Costuma dizer-se que Ano Novo, vida nova, não estando contudo provada esta relação causal. Na próxima semana muda o ano chinês, que entrará no Ano do Cão. Esta é uma época de renovação e muita celebração na China e em todos os países onde residem os seus nacionais. Também na sua cultura o ano novo sugere regeneração e renovação e é isso mesmo que festejam.
Muito se tem falado sobre a República Popular da China, os seus investimentos no estrangeiro e a aparentemente estranha defesa de um sistema internacional mais aberto economicamente e assente no multilateralismo em termos políticos. No entanto, nada disto é surpreendente. Os países defendem aquilo que lhes é mais conveniente. E dadas as características da economia chinesa, incluindo um mercado interno em expansão, a transnacionalidade das operações económicas interessa-lhe. Também a estabilidade garantida por um sistema internacional baseado em equilíbrios lhe é favorável, porque permite a Pequim ir negociando bilateralmente quando pode ou multilateralmente (por exemplo, com os blocos regionais) quando é obrigada.
A China tem dois grandes objetivos: unir todas as partes do seu território debaixo de um mesmo regime, incluindo Taiwan nesse processo, e expandir-se internacionalmente através dos seu softpower económico e financeiro. Interessa-lhe marcar o seu espaço vital para que outros não o ocupem e ter liberdade de ação nas geografias mais distantes. A “Nova Rota da Seda” representa essa mesma liberdade de interligar cidades-porto, através da sua vertente marítima, e cidades mais interiores na sua vertente terrestre. Ligando e colocando em comunicação o mundo nestes pontos estratégicos, a China sabe que está a caminhar para uma liderança internacional paciente e silenciosa que lhe convém. Assenta na expansão económica e retrai-se numa intenção de liderança global. Em termos geoestratégicos, os seus esforços concentram-se na região geográfica que lhe interessa e que garante que a unidade da China será exequível, bem como, que os seus competidores mais próximos não poderão exercer um contrapoder que coloque em causa os seus objetivos.

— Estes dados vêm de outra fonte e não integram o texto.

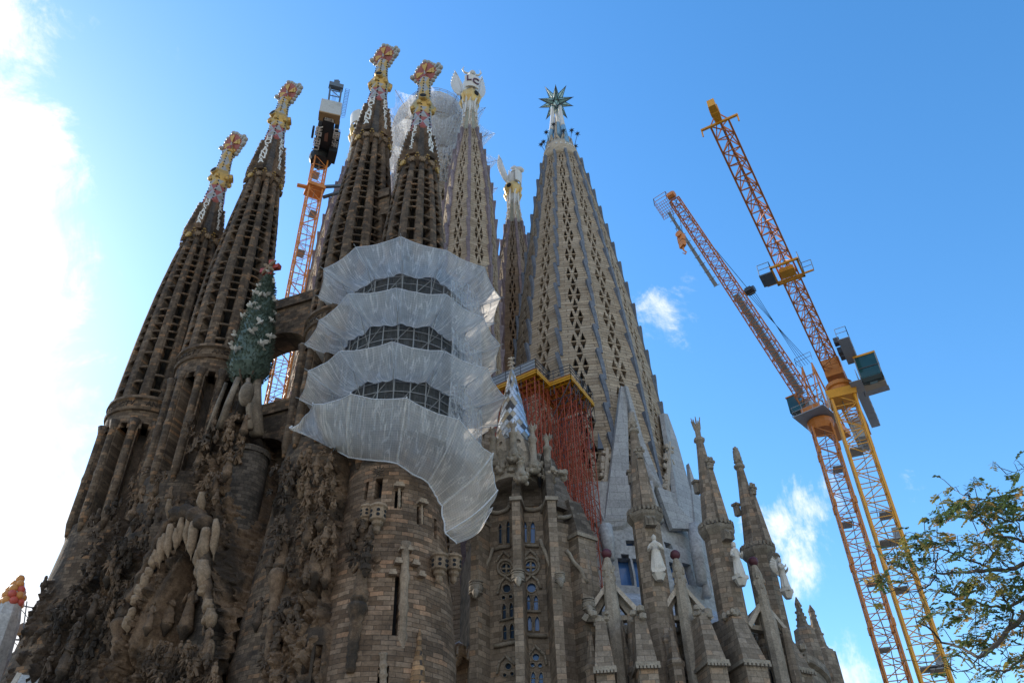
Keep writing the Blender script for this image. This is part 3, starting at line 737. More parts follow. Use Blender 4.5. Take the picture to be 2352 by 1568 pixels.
def evangelist(loc, label, kind, rot=0.0, group='slender new towers topped with white winged figures', seed=0, face=0.0, stone='new_stone', ribm='purple_stone'):
    root, pf = window_tower(loc, EV, 8, 30, 118.3, 4.3, label, stone, ribm, rot, 'winged_tower', group=group, seed=seed, ribw=.5)
    # lettered lattice cone
    z0, z1 = 118.2, 125.2; r0, r1 = 1.5, .72; n = 6
    m = MB()
    for k in range(n):
        a = rot + (k + .5) * 2 * pi / n; er = Vector((cos(a), sin(a), 0)); et = Vector((-sin(a), cos(a), 0))
        for j in range(12):
            t = j / 12; r = r0 + (r1 - r0) * t; z = z0 + (z1 - z0) * t; w = r * .5
            c = er * r * .86 + Vector((0, 0, z)); m.add([c - et * w, c + et * w, c + et * w * .8 + er * .22 + Vector((0, 0, .34)), c - et * w * .8 + er * .22 + Vector((0, 0, .34))], [(0, 1, 2, 3)])
    m.lathe([(r0 * .8, z0 - .5), (r1 * .8, z1)], 12)
    m.build('lattice_cone', MAT['pale_lattice'], root)
    for k in range(n):
        a = rot + k * 2 * pi / n; er = Vector((cos(a), sin(a), 0)); et = Vector((-sin(a), cos(a), 0)); m = MB(); tx = MB(); word = 'AMEN' if k % 2 else 'ALLELUIA'; nb = len(word)
        for j in range(nb):
            h = (z1 - z0) / nb; za = z0 + h * j; ra = r0 + (r1 - r0) * j / nb; rb = r0 + (r1 - r0) * (j + 1) / nb; w = .36 - .12 * j / nb
            V = []
            for s_ in (-1, 1):
                V += [tuple(er * (ra - .4) + et * s_ * w + Vector((0, 0, za))), tuple(er * (ra + .05) + et * s_ * w + Vector((0, 0, za))), tuple(er * (rb + .42) + et * s_ * w + Vector((0, 0, za + h * .95))), tuple(er * (rb - .4) + et * s_ * w + Vector((0, 0, za + h * .95)))]
            m.add(V, [(0, 1, 2, 3), (7, 6, 5, 4), (1, 5, 6, 2), (2, 6, 7, 3), (0, 4, 5, 1)])
            p0 = Vector(V[1]) * .5 + Vector(V[5]) * .5; p1 = Vector(V[2]) * .5 + Vector(V[6]) * .5; up = p1 - p0
            v, f = text_geo(word[nb - 1 - j], min(1.05, h * 1.1), .05); out = et.cross(up.normalized())
            tx.mesh(v, f, frame((p0 + p1) / 2 + out * .05, et, up))
        o = m.build('lettered_ridge', MAT['trim_stone'], root); tx.build('lettering', MAT['white_marble'], o)
    # white facets, gilded ring with a round eye
    m = MB(); m.lathe([(.85, 124.4), (1.05, 126.6), (.9, 128.6)], 8)
    for k in range(8):
        a = rot + k * pi / 4; m.path([(1.25 * cos(a), 1.25 * sin(a), 123.4), (1.1 * cos(a), 1.1 * sin(a), 126.3), (1.35 * cos(a + .3), 1.35 * sin(a + .3), 128.6)], [.1, .22, .3], 5)
    m.build('white_shaft', MAT['white_marble'], root)
    m = MB(); m.lathe([(1.1, 126.9), (1.75, 127.9), (1.9, 128.9), (1.45, 130.0), (.9, 130.2)], 6, a0=face, a1=face + 2 * pi - 1e-9)
    for k in range(6):
        a = face + k * pi / 3; m.path([(1.5 * cos(a), 1.5 * sin(a), 126.4), (1.85 * cos(a), 1.85 * sin(a), 128.2), (1.6 * cos(a), 1.6 * sin(a), 129.6)], [.12, .3, .12], 6)
    g = m.build('gilded_ring', MAT['gold_pale'], root)
    for k in range(3):
        a = face + pi / 6 + k * 2 * pi / 3; er = Vector((cos(a), sin(a), -.15)).normalized(); c = er * 1.25 + Vector((0, 0, 128.9)); m = MB(); m.tube(c, c + er * .5, .5, .5, 14); m.build('round_hole', MAT['opening'], g)
    # white winged creature
    fx = Vector((cos(face), sin(face), 0)); sx = Vector((-sin(face), cos(face), 0)); up = Vector((0, 0, 1)); m = MB()
    zb = 129.8
    def at(f, s_, z): return fx * f + sx * s_ + Vector((0, 0, zb + z))
    if kind == 'bull':
        m.path([at(-.2, 0, 0), at(-.1, 0, 1.2), at(.1, 0, 2.8), at(.4, 0, 4.0), at(.6, 0, 4.5)], [1.15, 1.4, 1.5, 1.15, .7], 12)
        m.path([at(.3, 0, 3.9), at(1.0, 0, 4.7), at(1.7, 0, 4.3), at(2.1, 0, 3.8)], [.7, .85, .6, .42], 10)
        for s_ in (-1, 1):
            m.path([at(.9, .5 * s_, 5.1), at(.9, 1.3 * s_, 5.2), at(1.0, 1.75 * s_, 5.9), at(1.1, 1.5 * s_, 6.7)], [.24, .22, .16, .05], 7)
            m.path([at(.8, .6 * s_, 4.7), at(.7, 1.2 * s_, 4.5)], [.2, .1], 6)
    elif kind == 'lion':
        m.path([at(-.4, 0, 0), at(-.2, 0, 1.2), at(.1, 0, 2.6), at(.7, 0, 3.6)], [1.0, 1.2, 1.25, 1.0], 12)
        m.path([at(.5, 0, 3.4), at(1.2, 0, 4.3), at(1.9, 0, 4.1), at(2.4, 0, 3.6)], [1.0, 1.15, .7, .4], 10)
        for q in range(12):
            b = 2 * pi * q / 12; m.path([at(1.0, 0, 4.1), at(.9, 1.2 * cos(b), 4.1 + 1.2 * sin(b)), at(.3, 1.4 * cos(b), 3.8 + 1.3 * sin(b))], [.3, .28, .08], 5)
    else:
        m.path([at(-.2, 0, 0), at(-.1, 0, 1.4), at(.1, 0, 3.0), at(.3, 0, 3.8)], [1.0, 1.2, 1.1, .6], 12)
        m.path([at(.3, 0, 3.7), at(.5, 0, 4.4), at(.5, 0, 5.2)], [.5, .62, .3], 10)
    body = m.build('winged_figure', MAT['white_marble'], root, smooth=True)
    for s_ in (-1, 1):
        m = MB(); wing(m, at(-.3, s_ * .7, .6), sx * s_ * .85 - fx * .5, up * 1.0 - fx * .15 + sx * s_ * .12, 2.4 if kind == 'bull' else 1.9, 9.4 if kind == 'bull' else 8.2, .32); m.build('wing', MAT['white_marble'], body)
    # curved white plaque held in front
    m = MB(); V = []; nq = 8
    for q in range(nq + 1):
        b = -.75 + 1.5 * q / nq
        for z, rr in ((.4, 1.75), (3.4, 2.0)):
            for dr in (0, -.25): V.append(tuple(at((rr + dr) * cos(b), (rr + dr) * sin(b) * 1.05, z)))
    F = []
    for q in range(nq): o = q * 4; F += [(o, o + 4, o + 6, o + 2), (o + 1, o + 3, o + 7, o + 5), (o, o + 1, o + 5, o + 4), (o + 2, o + 6, o + 7, o + 3)]
    F += [(0, 2, 3, 1), (nq * 4, nq * 4 + 1, nq * 4 + 3, nq * 4 + 2)]
    m.add(V, F); pl = m.build('plaque', MAT['white_marble'], body)
    m = MB()
    for ch, b, zz in (('L', -.34, 2.35), ('C', .30, 1.75)) if kind == 'bull' else ():
        e = fx * cos(b) + sx * sin(b); t = -fx * sin(b) + sx * cos(b); p = at(1.91 * cos(b), 1.91 * sin(b) * 1.05, zz) + e * .06
        v, f = text_geo(ch, 2.0, .06); m.mesh(v, f, frame(p, t, up + e * .08))
    if m.v: m.build('lettering', MAT['letter_purple'], pl)
    return root
rough_stone('pale_lattice', (.33, .36, .33), (.52, .54, .50), stain=(.2, .2, .19), sa=.3, scale=2.0, bump=.2)
paint('gold_pale', (.66, .45, .17), .4, .3, (.4, .25, .08), .35, 2.0, .3)
LK = (-6.25, 89.3)
evangelist(LK, 'slender tower topped by a white horned bull with wings and the letters L C', 'bull', rot=math.atan2(-89.3, 6.25), seed=1, face=math.atan2(-89.3, 6.25) + .2)
evangelist((1.05, 111.2), 'farthest slender tower, dark and narrow, topped by a white lion with raised wings', 'lion', rot=math.atan2(-111, -1) + .2, seed=2, face=math.atan2(-111.2, -1) + 1.1, stone='new_stone_dark')
evangelist((-27.4, 96.1), 'tower half hidden behind old towers beside the orange mast, white figure at its tip', 'angel', rot=math.atan2(-96, 27), seed=3, face=math.atan2(-96.1, 27.4) - 1.0)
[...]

Olhando assim para a China, percebe-se que no ano passado tenha aparecido em Davos como uma defensora do liberalismo internacional. Observando um pouco os EUA, tal como agora se apresentam, também o entendemos. Este ano, também em Davos, o discurso de Donald Trump, apesar de mais conciliador, não deixou de mostrar o que os EUA. são hoje: um país virado para si e a desinteressar-se do sistema político internacional. Em Davos, os EUA. deixaram bem claro que estão mais interessados em procurar soluções para a economia nacional, do que em continuar a beneficiar de um sistema internacional liberal, embora tivessem sempre sido favorecidos por esse sistema.
Nessas omissões de presença dos EUA, em África e na América Latina, por exemplo, é deixado bastante espaço à China para se posicionar. Porque o que os EUA de Trump talvez não tenham percebido é que a China de Xi Jinping tem por objetivo uma expansão global, mas não uma liderança do sistema internacional conquistada politicamente, porque sabe que isso não obterá facilmente. Está dedicada a ocupar espaços vazios e a reanimá-los, tornando o oceano Pacífico no eixo dinâmico, em troca de uma agonia lenta do oceano Atlântico, onde estão os principais aliados dos Estados Unidos.
Quando os EUA acicatam a situação com a Coreia do Norte, entrando no espaço regional da China, estão a deslocar para ali a tensão e os olhares internacionais. A China aproveita bem esse discurso para mobilizar as forças internas em torno do regresso de todas as partes do território à mãe pátria e, em simultâneo, não descuida os seus interesses mais longínquos. Não sabemos se o cão do signo chinês irá ladrar, latir ou simplesmente fazer companhia, mas isso deverá depender da conjuntura internacional e de como os poderes concorrentes se forem posicionando.